◆ What to do ◆
Go through the records and copy each line where the word "Blender" occurs.

(Scripts that build scenes)

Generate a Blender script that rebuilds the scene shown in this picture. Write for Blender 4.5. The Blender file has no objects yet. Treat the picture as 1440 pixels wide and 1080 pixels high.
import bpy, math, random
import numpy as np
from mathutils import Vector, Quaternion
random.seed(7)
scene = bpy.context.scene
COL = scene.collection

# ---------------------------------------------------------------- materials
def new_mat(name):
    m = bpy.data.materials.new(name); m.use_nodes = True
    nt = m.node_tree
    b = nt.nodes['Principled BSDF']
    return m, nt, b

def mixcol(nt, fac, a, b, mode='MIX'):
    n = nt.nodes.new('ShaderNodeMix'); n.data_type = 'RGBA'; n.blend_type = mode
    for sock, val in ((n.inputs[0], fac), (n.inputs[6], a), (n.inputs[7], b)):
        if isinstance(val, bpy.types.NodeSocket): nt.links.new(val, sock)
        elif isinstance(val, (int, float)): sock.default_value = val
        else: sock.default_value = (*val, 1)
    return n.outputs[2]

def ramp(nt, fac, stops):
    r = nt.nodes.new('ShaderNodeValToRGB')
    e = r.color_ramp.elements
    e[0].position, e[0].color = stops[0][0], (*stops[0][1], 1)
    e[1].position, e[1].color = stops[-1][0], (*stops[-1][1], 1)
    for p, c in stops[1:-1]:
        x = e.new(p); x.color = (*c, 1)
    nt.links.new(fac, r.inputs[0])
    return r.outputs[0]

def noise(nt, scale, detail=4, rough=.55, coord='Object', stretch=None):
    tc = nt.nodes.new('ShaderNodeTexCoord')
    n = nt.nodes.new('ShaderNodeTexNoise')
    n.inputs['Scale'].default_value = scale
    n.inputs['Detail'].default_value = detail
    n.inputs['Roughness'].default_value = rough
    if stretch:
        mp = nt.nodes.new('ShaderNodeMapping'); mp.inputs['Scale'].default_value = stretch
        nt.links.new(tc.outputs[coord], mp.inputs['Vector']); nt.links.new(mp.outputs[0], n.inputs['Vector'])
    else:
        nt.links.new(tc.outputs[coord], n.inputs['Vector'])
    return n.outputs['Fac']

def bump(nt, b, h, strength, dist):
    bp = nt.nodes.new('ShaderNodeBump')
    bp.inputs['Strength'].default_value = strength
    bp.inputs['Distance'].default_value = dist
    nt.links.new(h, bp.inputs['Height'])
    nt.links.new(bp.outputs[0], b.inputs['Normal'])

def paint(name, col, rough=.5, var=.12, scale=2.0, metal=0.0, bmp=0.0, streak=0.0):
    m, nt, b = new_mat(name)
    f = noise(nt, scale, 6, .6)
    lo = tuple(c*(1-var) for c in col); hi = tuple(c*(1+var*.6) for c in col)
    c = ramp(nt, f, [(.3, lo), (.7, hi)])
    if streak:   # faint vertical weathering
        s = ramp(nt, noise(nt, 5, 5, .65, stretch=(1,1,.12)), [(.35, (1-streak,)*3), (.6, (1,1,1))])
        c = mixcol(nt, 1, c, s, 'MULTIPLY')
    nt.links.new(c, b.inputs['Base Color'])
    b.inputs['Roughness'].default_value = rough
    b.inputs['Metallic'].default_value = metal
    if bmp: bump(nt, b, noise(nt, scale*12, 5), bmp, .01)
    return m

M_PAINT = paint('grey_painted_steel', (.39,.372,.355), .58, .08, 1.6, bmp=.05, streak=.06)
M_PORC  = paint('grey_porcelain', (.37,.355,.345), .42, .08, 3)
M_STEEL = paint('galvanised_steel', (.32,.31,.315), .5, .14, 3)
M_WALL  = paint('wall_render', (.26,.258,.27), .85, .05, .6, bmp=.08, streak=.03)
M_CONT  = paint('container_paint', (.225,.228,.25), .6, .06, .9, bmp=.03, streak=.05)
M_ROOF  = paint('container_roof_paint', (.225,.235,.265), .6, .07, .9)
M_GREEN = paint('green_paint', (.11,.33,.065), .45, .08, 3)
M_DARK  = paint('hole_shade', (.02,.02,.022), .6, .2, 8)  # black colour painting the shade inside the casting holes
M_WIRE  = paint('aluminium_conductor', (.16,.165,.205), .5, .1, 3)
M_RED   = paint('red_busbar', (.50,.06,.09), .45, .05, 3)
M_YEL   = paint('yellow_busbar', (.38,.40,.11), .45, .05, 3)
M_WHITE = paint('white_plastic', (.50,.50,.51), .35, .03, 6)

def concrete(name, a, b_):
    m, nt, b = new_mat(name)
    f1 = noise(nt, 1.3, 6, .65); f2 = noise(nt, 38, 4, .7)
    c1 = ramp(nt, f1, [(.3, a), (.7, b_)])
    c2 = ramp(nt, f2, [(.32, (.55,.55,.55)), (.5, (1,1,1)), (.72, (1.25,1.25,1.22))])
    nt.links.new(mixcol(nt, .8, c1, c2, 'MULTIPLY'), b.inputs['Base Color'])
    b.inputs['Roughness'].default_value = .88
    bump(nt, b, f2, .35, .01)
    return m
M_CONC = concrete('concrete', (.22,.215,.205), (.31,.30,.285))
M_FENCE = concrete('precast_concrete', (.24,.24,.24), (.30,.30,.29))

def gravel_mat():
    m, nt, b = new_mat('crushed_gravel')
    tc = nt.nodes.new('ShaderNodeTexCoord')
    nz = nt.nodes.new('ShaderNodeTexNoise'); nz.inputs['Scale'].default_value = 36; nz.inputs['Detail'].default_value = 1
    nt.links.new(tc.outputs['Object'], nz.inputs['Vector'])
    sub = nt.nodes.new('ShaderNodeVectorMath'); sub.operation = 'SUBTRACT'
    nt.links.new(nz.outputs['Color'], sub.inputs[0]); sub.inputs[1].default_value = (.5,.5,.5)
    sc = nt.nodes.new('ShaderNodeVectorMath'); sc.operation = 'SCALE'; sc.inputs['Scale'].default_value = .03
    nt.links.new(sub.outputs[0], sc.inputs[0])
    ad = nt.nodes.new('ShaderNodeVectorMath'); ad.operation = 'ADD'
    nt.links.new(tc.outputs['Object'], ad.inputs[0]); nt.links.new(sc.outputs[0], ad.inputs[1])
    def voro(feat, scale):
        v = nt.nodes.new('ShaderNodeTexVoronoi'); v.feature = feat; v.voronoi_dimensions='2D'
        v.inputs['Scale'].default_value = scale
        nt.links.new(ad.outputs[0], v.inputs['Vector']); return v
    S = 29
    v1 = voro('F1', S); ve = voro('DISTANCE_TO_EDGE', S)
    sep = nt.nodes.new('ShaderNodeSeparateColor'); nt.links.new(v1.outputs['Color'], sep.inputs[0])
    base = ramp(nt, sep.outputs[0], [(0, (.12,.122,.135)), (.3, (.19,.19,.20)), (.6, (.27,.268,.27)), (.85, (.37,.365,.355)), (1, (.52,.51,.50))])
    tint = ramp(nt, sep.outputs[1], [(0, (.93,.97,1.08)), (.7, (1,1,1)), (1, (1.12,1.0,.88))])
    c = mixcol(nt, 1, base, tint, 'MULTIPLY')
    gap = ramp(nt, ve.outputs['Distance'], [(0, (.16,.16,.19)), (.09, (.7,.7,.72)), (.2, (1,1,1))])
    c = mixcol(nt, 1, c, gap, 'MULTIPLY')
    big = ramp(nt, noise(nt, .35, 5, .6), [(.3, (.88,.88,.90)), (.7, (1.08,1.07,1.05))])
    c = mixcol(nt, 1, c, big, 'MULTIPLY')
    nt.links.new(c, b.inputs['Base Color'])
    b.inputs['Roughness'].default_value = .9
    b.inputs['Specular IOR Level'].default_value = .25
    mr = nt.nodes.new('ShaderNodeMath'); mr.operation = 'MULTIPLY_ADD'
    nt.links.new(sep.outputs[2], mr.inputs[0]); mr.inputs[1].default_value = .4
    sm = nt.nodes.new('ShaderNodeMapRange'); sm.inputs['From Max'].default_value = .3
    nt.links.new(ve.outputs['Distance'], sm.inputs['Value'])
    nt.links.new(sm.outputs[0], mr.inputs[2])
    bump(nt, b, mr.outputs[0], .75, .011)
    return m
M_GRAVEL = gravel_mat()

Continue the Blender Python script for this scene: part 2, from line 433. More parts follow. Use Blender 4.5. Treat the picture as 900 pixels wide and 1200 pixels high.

◆ Correct answer ◆
Generate a Blender script that rebuilds the scene shown in this picture. Write for Blender 4.5. The Blender file has no objects yet. Treat the picture as 1440 pixels wide and 1080 pixels high.
Continue the Blender Python script for this scene: part 2, from line 433. More parts follow. Use Blender 4.5. Treat the picture as 900 pixels wide and 1200 pixels high.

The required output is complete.